The inherent spiritual-racial iniquity of blacks places them at the very bottom of the pile on earth, and they will achieve salvation only in the hereafter - and then only after every other race has had their turn. Now listen to Romney's response to Russert again:
My faith has always taught me that in the eyes of God every individual merited the fullest degree of happiness in the hereafter and I had no question in my mind that African-Americans and blacks generally would have every right and every benefit in the hereafter that anyone else had.
My italics. There's nothing in Romney's answer that violates the old Mormon doctrine - still there in the Book of Mormon - that for some reason, people with black skin suffer some kind of inherited curse that will only be lifted after everyone else has been saved in the hereafter

people still don't see how Mormonism - its utilitarian use of truth, its studied mainstream all-American appeal, its refusal to be completely transparent to outsiders, and its insistence on never having to account for itself - isn't integral to Mitt Romney's personality and beliefs. Romney will no more let outsiders look at his finances than the LDS church will allow non-Mormons inside their Temples after they have been consecrated. 

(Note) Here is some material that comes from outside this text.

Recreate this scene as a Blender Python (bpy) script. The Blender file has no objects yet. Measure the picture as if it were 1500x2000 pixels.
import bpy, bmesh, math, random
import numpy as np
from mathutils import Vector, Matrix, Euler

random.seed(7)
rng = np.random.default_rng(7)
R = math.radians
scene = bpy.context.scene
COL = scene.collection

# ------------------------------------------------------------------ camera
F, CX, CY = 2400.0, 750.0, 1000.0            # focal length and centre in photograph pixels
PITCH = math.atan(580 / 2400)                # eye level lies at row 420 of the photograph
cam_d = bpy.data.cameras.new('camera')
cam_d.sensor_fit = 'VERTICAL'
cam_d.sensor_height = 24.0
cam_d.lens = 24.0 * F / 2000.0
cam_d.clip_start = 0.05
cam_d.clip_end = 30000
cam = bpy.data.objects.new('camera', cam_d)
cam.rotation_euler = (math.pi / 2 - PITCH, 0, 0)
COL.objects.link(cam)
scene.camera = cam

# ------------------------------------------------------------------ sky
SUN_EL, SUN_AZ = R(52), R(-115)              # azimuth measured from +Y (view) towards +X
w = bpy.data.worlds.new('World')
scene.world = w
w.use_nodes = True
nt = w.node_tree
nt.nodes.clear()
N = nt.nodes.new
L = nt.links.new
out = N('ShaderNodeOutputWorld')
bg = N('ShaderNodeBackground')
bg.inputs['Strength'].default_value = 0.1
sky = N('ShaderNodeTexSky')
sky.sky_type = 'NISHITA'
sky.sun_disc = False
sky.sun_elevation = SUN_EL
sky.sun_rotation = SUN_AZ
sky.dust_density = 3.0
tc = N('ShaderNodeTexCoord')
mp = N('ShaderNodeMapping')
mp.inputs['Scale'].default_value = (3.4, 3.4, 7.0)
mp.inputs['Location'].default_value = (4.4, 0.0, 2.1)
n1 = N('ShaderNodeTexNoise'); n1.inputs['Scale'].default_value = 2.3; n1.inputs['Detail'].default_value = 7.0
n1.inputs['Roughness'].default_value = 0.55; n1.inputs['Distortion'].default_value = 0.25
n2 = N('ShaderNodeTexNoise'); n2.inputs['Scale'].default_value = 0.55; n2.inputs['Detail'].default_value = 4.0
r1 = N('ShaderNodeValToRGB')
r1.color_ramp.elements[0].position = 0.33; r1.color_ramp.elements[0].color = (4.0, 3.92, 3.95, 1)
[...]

[I]f you asked a Catholic candidate whether it was wrong for the Church to have treated Jews as cursed and sub-human for so long, I cannot imagine any Catholic politician not saying yes. Unequivocally. Is there a mite of evidence that Mitt Romney ever challenged the white supremacism in his religion and its active racism while it was in existence and he was still a missionary and member for 31 years of his life?Listen again to the last question and answer in the Russert interview:
Russert: But it was wrong for your faith to exclude [African-Americans] for as long as it did?
Romney: I've told you exactly where I stand. My view is that there is no discrimination in the eyes of God and I could not have been more pleased when the decision occurred.
Why could he not just have said "yes"?

You see, Romney is in some ways the PERFECT candidate for white racists, particularly those in the South where viewing others who are different as less than fully human has a long tradition.  Perhaps Romney's Mormonism is the dog whistle that is attracting racist and bigoted whites who cannot tolerate a black president and who find the Mormon Church's historic white supremacist past comforting.  Perhaps even validating.  What do others think?